Wednesday, December 15, 2010

Reflections from a Community Catalyst: (2) The Best of Mirrors

This week the groups from our little community plant here got together in one place for a Christmas service. We had another one of those insightful, humorous-if-you-look-at-it-the-right-way moments.

The message was brought by a man from another community that meets with us at times. It was all about the story of the prodigal son. For those who had grown up in church, it sounded pretty much like every other prodigal son sermon you have ever heard. (In fact, it may have been one that you have heard.) It was good. However, and as is often the case, there were a few of those special one liners thrown into the sermon that always cause a lot of people to shout amen. They are not Biblical, but someone said them once and now everyone likes to repeat them because (a) they sound cool and (b) they get a good response. In this case, one of those phrases was: “In the end, God always arrives punctually.” (OK, that doesn’t sound great when you read it here—but take my word for it—it is great in German.) His point was that God always steps in to make things right, to save the day. More on that in a moment…

Of course, the whole time he is preaching, I am thinking of how this story is a perfect example of the joys and pains of working with new/non-Christians vs. established Christians as seen in the two brothers in the story. Most people make the story all about the prodigal son, but it is really more about the brother who stayed home. The context of the story is Jesus justifying the fact that He preferred hanging out with sinners rather than religious types. The sad truth for most people is that the longer you live as a Christian, the more “religious” you become. You forget who you really are and begin to think you are someone, when in reality we are all prodigals who deserve nothing. We have to work at remembering this. We have to be reminded that we have not already “arrived.”

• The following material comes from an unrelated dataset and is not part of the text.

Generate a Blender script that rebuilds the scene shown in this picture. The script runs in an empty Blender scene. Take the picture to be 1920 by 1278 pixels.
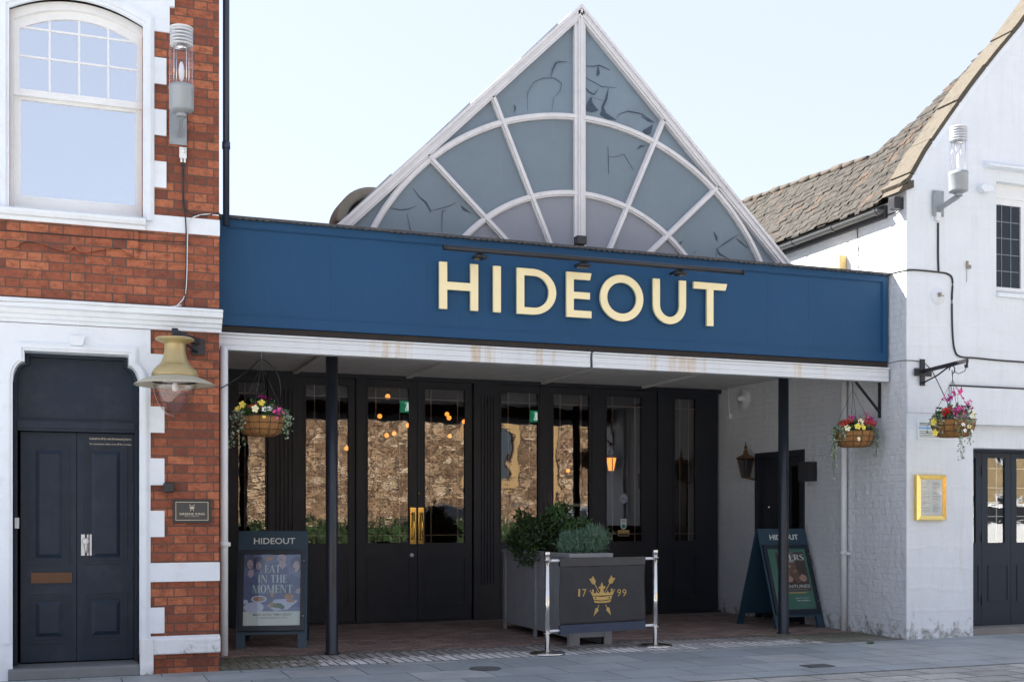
import bpy, math, random
from math import sin, cos, tan, atan, radians, pi, sqrt, atan2
from mathutils import Vector, Matrix
random.seed(7)
S = bpy.context.scene
# ------------------------------------------------------------ camera, sky, sun, exposure
FPX, TH, DIST, EYE, HOR = 2220.0, radians(20.7), 12.44, 1.6, 965.0
cam = bpy.data.objects.new('camera', bpy.data.cameras.new('camera'))
S.collection.objects.link(cam); S.camera = cam
cam.location = (0, -DIST, EYE)
cam.rotation_euler = (radians(90), 0, -TH)
cam.data.sensor_width = 36; cam.data.sensor_fit = 'HORIZONTAL'
cam.data.lens = FPX / 1920 * 36
cam.data.shift_y = (HOR - 639) / 1920
cam.data.clip_start = 0.1; cam.data.clip_end = 2000
SUN = Vector((-0.80, 0.695, 0.92)).normalized()
W = bpy.data.worlds.new('World'); S.world = W; W.use_nodes = True
nt = W.node_tree; bg = nt.nodes['Background']
sky = nt.nodes.new('ShaderNodeTexSky'); sky.sky_type = 'NISHITA'; sky.sun_disc = False
sky.sun_elevation = math.asin(SUN.z); sky.sun_rotation = atan2(SUN.x, SUN.y)
sky.air_density = 1.0; sky.dust_density = 0.8; sky.ozone_density = 1.0
# thin high haze: the clear sky mixed with an even pale veil
veil = nt.nodes.new('ShaderNodeMix'); veil.data_type = 'RGBA'; veil.inputs[0].default_value = 0.88; veil.inputs[7].default_value = (1.13, 1.18, 1.36, 1)
nt.links.new(sky.outputs[0], veil.inputs[6]); nt.links.new(veil.outputs[2], bg.inputs[0]); bg.inputs[1].default_value = 0.15
sl = bpy.data.lights.new('sun', 'SUN'); sl.energy = 4.8; sl.angle = radians(0.6); sl.color = (1.0, 0.95, 0.86)
so = bpy.data.objects.new('sun', sl); S.collection.objects.link(so)
so.rotation_euler = SUN.to_track_quat('Z', 'Y').to_euler()
S.view_settings.view_transform = 'Standard'; S.view_settings.look = 'None'
S.view_settings.exposure = 2.20; S.view_settings.gamma = 1
S.render.engine = 'CYCLES'

# ------------------------------------------------------------ measuring helpers (metres)
def at(px, py, Y=0.0):
    X = (Y + DIST) * tan(TH + atan((px - 960) / FPX)); Zc = X * sin(TH) + (Y + DIST) * cos(TH)
    return X, EYE + (HOR - py) * Zc / FPX
def ax(px, Y=0.0): return at(px, 900, Y)[0]
def side(px, py, X):
    Y = X / tan(TH + atan((px - 960) / FPX)) - DIST; Zc = X * sin(TH) + (Y + DIST) * cos(TH)
    return Y, EYE + (HOR - py) * Zc / FPX
def gnd(px, py, z=0.0):
    Zc = (EYE - z) * FPX / (py - HOR); Xc = (px - 960) / FPX * Zc
    return Xc * cos(TH) + Zc * sin(TH), -Xc * sin(TH) + Zc * cos(TH) - DIST

# ------------------------------------------------------------ objects
def link(o): S.collection.objects.link(o); return o
def tag(o, label=None, cat=None, group=None, kind=None):
    if label: o['label'] = label
    if cat: o['category'] = cat
    if group: o['group'] = group
    if kind: o['kind'] = kind
    return o
def thing(name, label, cat, loc=(0, 0, 0), group=None, rz=0):
    o = link(bpy.data.objects.new(name, None)); o.location = loc; o.rotation_euler = (0, 0, rz)
    o.empty_display_size = 0.1
    return tag(o, label, cat, group)
def wloc(p):
    v = Vector((0, 0, 0))
    while p: v += p.location; p = p.parent
    return v
def copy_tree(o, parent=None):
    c = o.copy(); S.collection.objects.link(c)
    if parent: c.parent = parent
    for ch in [k for k in bpy.data.objects if k.parent == o and k != c]: copy_tree(ch, c)
    return c

class MB:
    def __init__(s): s.v = []; s.f = []; s.sm = []
    def add(s, vs, fs, smooth=False):
        b = len(s.v); s.v += [Vector(v) for v in vs]
        for f in fs: s.f.append([b + i for i in f]); s.sm.append(smooth)
        return s
    def box(s, x0, x1, y0, y1, z0, z1):
        v = [(x, y, z) for z in (z0, z1) for y in (y0, y1) for x in (x0, x1)]
        return s.add(v, [(0, 2, 3, 1), (4, 5, 7, 6), (0, 1, 5, 4), (2, 6, 7, 3), (0, 4, 6, 2), (1, 3, 7, 5)])
    def prism(s, poly, a, b, plane='XZ'):
        # polygon given in the plane, extruded from a to b along the third axis
        mp = {'XZ': lambda p, t: (p[0], t, p[1]), 'YZ': lambda p, t: (t, p[0], p[1]), 'XY': lambda p, t: (p[0], p[1], t)}[plane]
        n = len(poly)
        v = [mp(p, a) for p in poly] + [mp(p, b) for p in poly]
        f = [list(range(n)), list(range(2 * n - 1, n - 1, -1))] + [(i, (i + 1) % n, n + (i + 1) % n, n + i) for i in range(n)]
        return s.add(v, f)
    def ring(s, outer, inner, y0, y1, closed=True):
        n = len(outer); v = []
        for P, y in ((outer, y0), (inner, y0), (outer, y1), (inner, y1)): v += [(p[0], y, p[1]) for p in P]
        f = []
        for i in range(n if closed else n - 1):
            j = (i + 1) % n
            f += [(i, j, n + j, n + i), (2 * n + i, 3 * n + i, 3 * n + j, 2 * n + j), (i, 2 * n + i, 2 * n + j, j), (n + i, n + j, 3 * n + j, 3 * n + i)]
        if not closed:
            for i in (0, n - 1): f.append((i, n + i, 3 * n + i, 2 * n + i))
        return s.add(v, f)
    def tube(s, pts, r, n=8, smooth=True, caps=True):
        pts = [Vector(p) for p in pts]; rs = r if isinstance(r, (list, tuple)) else [r] * len(pts)
        v = []; up = None
        for i, p in enumerate(pts):
            d = (pts[min(i + 1, len(pts) - 1)] - pts[max(i - 1, 0)])
            if d.length < 1e-9: d = Vector((0, 0, 1))
            d.normalize()
            if up is None:
                up = Vector((0, 0, 1)) if abs(d.z) < 0.9 else Vector((1, 0, 0))
            a = d.cross(up)
            if a.length < 1e-6: a = d.orthogonal()
            a.normalize(); b = d.cross(a).normalized(); up = -b if False else up
            for k in range(n):
                t = 2 * pi * k / n; v.append(p + (a * cos(t) + b * sin(t)) * rs[i])
        f = []
        for i in range(len(pts) - 1):
            for k in range(n): f.append((i * n + k, i * n + (k + 1) % n, (i + 1) * n + (k + 1) % n, (i + 1) * n + k))
        s.add(v, f, smooth)
        if caps:
            b = len(s.v) - len(v)
            s.f.append([b + k for k in range(n - 1, -1, -1)]); s.sm.append(False)
            s.f.append([b + (len(pts) - 1) * n + k for k in range(n)]); s.sm.append(False)
        return s
    def lathe(s, prof, c=(0, 0, 0), n=24, smooth=True, M=None):
        v = []
        for r, z in prof:
            for k in range(n):
                t = 2 * pi * k / n; v.append(Vector((r * cos(t), r * sin(t), z)))
        if M: v = [M @ p for p in v]
        v = [p + Vector(c) for p in v]
        f = [(i * n + k, i * n + (k + 1) % n, (i + 1) * n + (k + 1) % n, (i + 1) * n + k) for i in range(len(prof) - 1) for k in range(n)]
        return s.add(v, f, smooth)
    def sph(s, c, r, n=12, m=8, sc=(1, 1, 1)):
        prof = [(r * sin(pi * i / m) + 1e-5, -r * cos(pi * i / m)) for i in range(m + 1)]
        return s.lathe(prof, c, n, True, Matrix.Diagonal((sc[0], sc[1], sc[2])).to_3x3())
    def bar(s, a, b, w, h):
        # rectangular bar from a to b, width w (horizontal across), height h
        a, b = Vector(a), Vector(b); d = (b - a).normalized()
        u = d.cross(Vector((0, 0, 1)))
        if u.length < 1e-4: u = Vector((1, 0, 0))
        u.normalize(); t = u.cross(d).normalized()
        v = [p + u * i * w / 2 + t * j * h / 2 for p in (a, b) for i, j in ((-1, -1), (1, -1), (1, 1), (-1, 1))]
        return s.add(v, [(3, 2, 1, 0), (4, 5, 6, 7), (0, 1, 5, 4), (1, 2, 6, 5), (2, 3, 7, 6), (3, 0, 4, 7)])
    def build(s, name, mat, parent=None, local=False, bevel=0, fix=True):
        off = Vector((0, 0, 0)) if local else wloc(parent)
        me = bpy.data.meshes.new(name)
        me.from_pydata([tuple(p - off) for p in s.v], [], s.f)
        me.polygons.foreach_set('use_smooth', s.sm)
        if fix:
            import bmesh
            bm = bmesh.new(); bm.from_mesh(me); bmesh.ops.recalc_face_normals(bm, faces=bm.faces); bm.to_mesh(me); bm.free()
        me.materials.append(mat); me.update()
        o = link(bpy.data.objects.new(name, me))
        if parent: o.parent = parent
        if bevel:
            m = o.modifiers.new('bevel', 'BEVEL'); m.width = bevel; m.segments = 2; m.limit_method = 'ANGLE'; m.angle_limit = radians(40)
        return o

def text_into(mb, s, x0, x1, z0, z1, mp=None, ext=0.0015, bold=0.0, keep=False, space=1.0):
    """flat lettering fitted into the box x0..x1, z0..z1; mp(u, w, v) places it"""
    cu = bpy.data.curves.new('t', 'FONT'); cu.body = s; cu.size = 1; cu.extrude = 0.5; cu.offset = bold; cu.resolution_u = 3
    cu.space_character = space
    ob = bpy.data.objects.new('t', cu); S.collection.objects.link(ob)
    dg = bpy.context.evaluated_depsgraph_get(); dg.update()
    me = bpy.data.meshes.new_from_object(ob.evaluated_get(dg))
    vs = [v.co.copy() for v in me.vertices]; fs = [list(p.vertices) for p in me.polygons]
    bpy.data.objects.remove(ob); bpy.data.curves.remove(cu); bpy.data.meshes.remove(me)
    a0 = min(v.x for v in vs); a1 = max(v.x for v in vs); b0 = min(v.y for v in vs); b1 = max(v.y for v in vs)
    out = []
    for v in vs:
        u = x0 + (v.x - a0) / (a1 - a0) * (x1 - x0); w = z0 + (v.y - b0) / (b1 - b0) * (z1 - z0)
        y = -(v.z + 0.5) * ext
        out.append(mp(u, y, w) if mp else (u, y, w))
    return mb.add(out, fs)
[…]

As the sermon drew to a close, someone stepped in to do just that. One of our brand new brothers asked for some clarification. He didn’t understand what the speaker meant in saying that God always steps in at the right time. The way he saw it, plenty of bad things happen in the world and if God—being sovereign—really did step in to fix all things nothing bad would ever happen. At least Christians would be spared. This set off a lengthy (and funny) scramble where most of the Christians in the room went to lengthy (and precarious) measures to show him how bad things had to be good things. How God’s reality and our reality were not the same. Etc. etc. In the end, all he really needed was for (a) that pithy phrase to be reconsidered and (b) for people to admit that they did not always understand how God worked. (The other thing that happens to a lot of us the longer we are Christians is that we forget it is all about faith and not understanding.)

The best way to avoid becoming the older brother in the parable is to spend as much time as possible with newly returned prodigals. They often show us the best reflection of whom we are and where we are headed.